In Gary and Danielle’s Northern Exposure, the BBC set aside its usual commercial strictures by allowing former footballer Gary Lineker to puff every amusement park and Chinese takeaway he came across in Northern Ireland.

If Lynch Had Invaded (RTE1) pondered what might have happened if former Taoiseach had ordered troops to cross the Border in August 1969, which, of course, he didn’t. What next from RTE? If Haughey Had Joined Fine Gael? If John Charles McQuaid Had Been a Protestant?
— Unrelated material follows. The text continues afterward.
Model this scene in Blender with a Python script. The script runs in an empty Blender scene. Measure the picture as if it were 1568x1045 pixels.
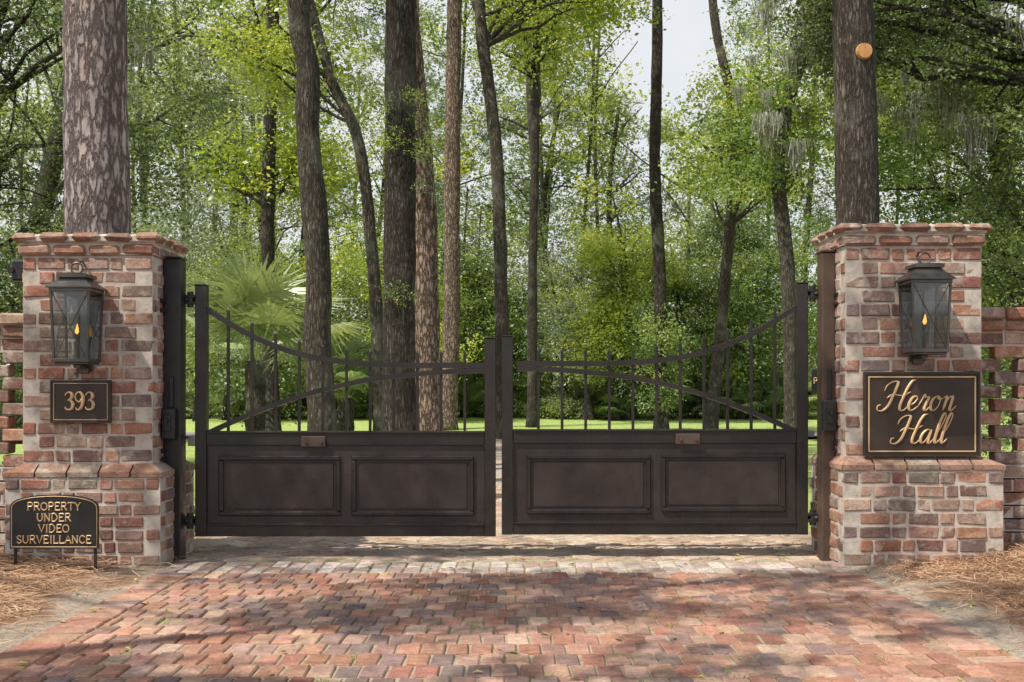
import bpy, math, random
import numpy as np
from mathutils import Vector, Matrix, noise
random.seed(7); rng=np.random.default_rng(7)
scene=bpy.context.scene
COL=scene.collection
# ------------------------------------------------------------------ mesh builder
SG=[(sx,sy,sz) for sx in(-1,1) for sy in(-1,1) for sz in(-1,1)]
CID={c:i for i,c in enumerate(SG)}
TS=np.zeros((24,3)); TM=np.zeros((24,3))
for i,c in enumerate(SG):
    for a in range(3):
        TS[i*3+a]=c; TM[i*3+a,a]=1
def _tf():
    P=TS*(1-0.2*(1-TM)); F=[]
    def addf(f):
        v=[P[k] for k in f]; n=np.cross(v[1]-v[0],v[2]-v[0]); c=sum(v)/len(v)
        F.append(f if np.dot(n,c)>0 else f[::-1])
    for a in range(3):
        b,c=[k for k in range(3) if k!=a]
        for s in(-1,1):
            f=[]
            for (u,v) in((-1,-1),(1,-1),(1,1),(-1,1)):
                k=[0,0,0];k[a]=s;k[b]=u;k[c]=v; f.append(CID[tuple(k)]*3+a)
            addf(f)
        for u in(-1,1):
            for v in(-1,1):
                k=[0,0,0];k[b]=u;k[c]=v;k[a]=-1;c1=CID[tuple(k)];k[a]=1;c2=CID[tuple(k)]
                addf([c1*3+b,c2*3+b,c2*3+c,c1*3+c])
    for i in range(8): addf([i*3,i*3+1,i*3+2])
    return F
TF=_tf()
class MB:
    def __init__(s): s.v=[];s.f=[];s.c=[];s.n=0
    def add(s,v,f,col=(1,1,1)):
        v=np.asarray(v,float); s.v.append(v)
        s.f.extend([[k+s.n for k in q] for q in f]); s.n+=len(v)
        s.c.append(np.tile(np.array([col[0],col[1],col[2],1.0]),(len(v),1)))
    def box(s,c,size,bev=.003,rot=None,jit=0,col=(1,1,1)):
        h=np.array(size)/2.0; b=min(bev,h.min()*.9)
        P=TS*(h-b*(1-TM))
        if jit: P=P+np.repeat(rng.normal(0,jit,(8,3)),3,axis=0)
        if rot is not None: P=P@np.array(rot).T
        s.add(P+np.array(c),TF,col)
    def b2(s,x0,x1,y0,y1,z0,z1,bev=.003,col=(1,1,1),jit=0):
        s.box(((x0+x1)/2,(y0+y1)/2,(z0+z1)/2),(x1-x0,y1-y0,z1-z0),bev,None,jit,col)
    def tube(s,pts,rad,seg=8,cap=True,col=(1,1,1),wob=0,wf=1.0):
        pts=[Vector(p) for p in pts]; n=len(pts); V=[];ref=None
        for i,p in enumerate(pts):
            t=(pts[min(i+1,n-1)]-pts[max(i-1,0)]).normalized()
            if ref is None:
                ref=t.orthogonal().normalized()
            ref=(ref-t*ref.dot(t)).normalized(); bi=t.cross(ref)
            r=rad[i] if hasattr(rad,'__len__') else rad
            for k in range(seg):
                a=2*math.pi*k/seg
                d=ref*math.cos(a)+bi*math.sin(a); rr=r
                if wob:
                    q=p+d*r*1.5; rr=r*(1+wob*noise.noise(q*wf)+wob*.5*noise.noise(Vector((q.x*14,q.y*14,q.z*3))))
                V.append(p+d*rr)
        F=[]
        for i in range(n-1):
            for k in range(seg):
                k2=(k+1)%seg
                F.append([i*seg+k,i*seg+k2,(i+1)*seg+k2,(i+1)*seg+k])
        if cap: F.append(list(range(seg))[::-1]); F.append([(n-1)*seg+k for k in range(seg)])
        s.add([tuple(v) for v in V],F,col)
    def ribbon(s,pts,t,y0,y1):
        n=len(pts);V=[]
        for i in range(n):
            a=np.array(pts[max(i-1,0)]);b=np.array(pts[min(i+1,n-1)]);d=b-a;d=d/np.linalg.norm(d)
            nn=np.array([-d[1],d[0]])*t/2;p=np.array(pts[i])
            for q,y in((p-nn,y0),(p+nn,y0),(p+nn,y1),(p-nn,y1)): V.append((q[0],y,q[1]))
        F=[[0,1,2,3],[4*n-1,4*n-2,4*n-3,4*n-4]]
        for i in range(n-1):
            for k in range(4):
                k2=(k+1)%4; F.append([i*4+k,(i+1)*4+k,(i+1)*4+k2,i*4+k2])
        s.add(V,F)
    def build(s,name,mat,parent=None,ploc=(0,0,0),smooth=False):
        me=bpy.data.meshes.new(name)
        V=np.concatenate(s.v) if s.v else np.zeros((0,3))
        me.from_pydata(V.tolist(),[],s.f); me.update()
        at=me.color_attributes.new('col','FLOAT_COLOR','POINT')
        at.data.foreach_set('color',np.concatenate(s.c).ravel().astype(np.float32))
        if smooth: me.polygons.foreach_set('use_smooth',[True]*len(me.polygons))
        me.materials.append(mat)
        o=bpy.data.objects.new(name,me); COL.objects.link(o)
        if parent: par(o,parent,ploc)
        return o
def par(o,p,ploc=None):
    o.parent=p; o.matrix_parent_inverse=Matrix.Translation(-Vector(p.location))
def empty(name,loc=(0,0,0)):
    e=bpy.data.objects.new(name,None); e.location=loc; e.empty_display_size=.2; COL.objects.link(e); return e
# ------------------------------------------------------------------ materials
def newmat(name,rough=.8,metal=0):
    m=bpy.data.materials.new(name); m.use_nodes=True; nt=m.node_tree
    b=nt.nodes['Principled BSDF']; b.inputs['Roughness'].default_value=rough; b.inputs['Metallic'].default_value=metal
    return m,nt,b
def nd(nt,t,**kw):
    n=nt.nodes.new(t)
    for k,v in kw.items():
        if hasattr(n,k) and k not in n.inputs: setattr(n,k,v)
        else: n.inputs[k].default_value=v
    return n
def ramp(nt,fac,stops,interp='LINEAR'):
    r=nt.nodes.new('ShaderNodeValToRGB'); r.color_ramp.interpolation=interp
    e=r.color_ramp.elements
    while len(e)<len(stops): e.new(.5)
    for i,(p,c) in enumerate(stops):
        e[i].position=p; e[i].color=(*c,1) if len(c)==3 else c
    nt.links.new(fac,r.inputs[0]); return r.outputs[0]
def noi(nt,scale,detail=4,rough=.55,vec=None,dist=0):
    n=nt.nodes.new('ShaderNodeTexNoise'); n.inputs['Scale'].default_value=scale; n.inputs['Detail'].default_value=detail
    n.inputs['Roughness'].default_value=rough; n.inputs['Distortion'].default_value=dist
    if vec is not None: nt.links.new(vec,n.inputs['Vector'])
    return n.outputs[0]
def mix(nt,f,a,b,mode='MIX'):
    m=nt.nodes.new('ShaderNodeMix'); m.data_type='RGBA'; m.blend_type=mode
    for s,v in((0,f),(6,a),(7,b)):
        if isinstance(v,(int,float)): m.inputs[s].default_value=v
        elif isinstance(v,tuple): m.inputs[s].default_value=(*v,1) if len(v)==3 else v
        else: nt.links.new(v,m.inputs[s])
    return m.outputs[2]
def bump(nt,b,h,strength=.5,dist=.01):
    n=nt.nodes.new('ShaderNodeBump'); n.inputs['Strength'].default_value=strength; n.inputs['Distance'].default_value=dist
    nt.links.new(h,n.inputs['Height']); nt.links.new(n.outputs[0],b.inputs['Normal'])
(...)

If Bertie Had Played for Man U?

In January, Charlie Bird travelled to the Arctic on “a journey that will push me to the very edge of my endurance.” The viewer felt much the same.

On No Frontiers, Kathryn Thomas visited Rome and revealed to us that it had “heaps of history” and “any amount of wonderful Italian food.” Useful to get that learnt.

Displaying a rare glimpse of humility, Simon Cowell admitted that Britain’s Got Talent contestant Susan Boyle had been “good” for him. In his sneering attitude to her when she appeared on stage for that famous first audition, he had seen “someone I didn’t like.” Then he went on to make millions out of her success. That’s showbiz.

Meanwhile, Podge and Rodge invited their studio guests to sing along to a ditty that described Susan Boyle as being “ugly as sin” and as having a face that was “scary because it’s so hairy.” Daithi O Se, Amanda Brunker, Gerald Kean and Lisa Murphy merrily complied. They should be ashamed of themselves. 
Brian O’Driscoll, who’s the greatest Irish rugby player of my lifetime – indeed, one of the greatest players in the world game – accepted his RTE Sports Person of the Year award the other night with the grace and modesty that are characteristic of the man. Last spring, he and his Leinster and Irish teammates had provided the most thrilling sports moments of the year.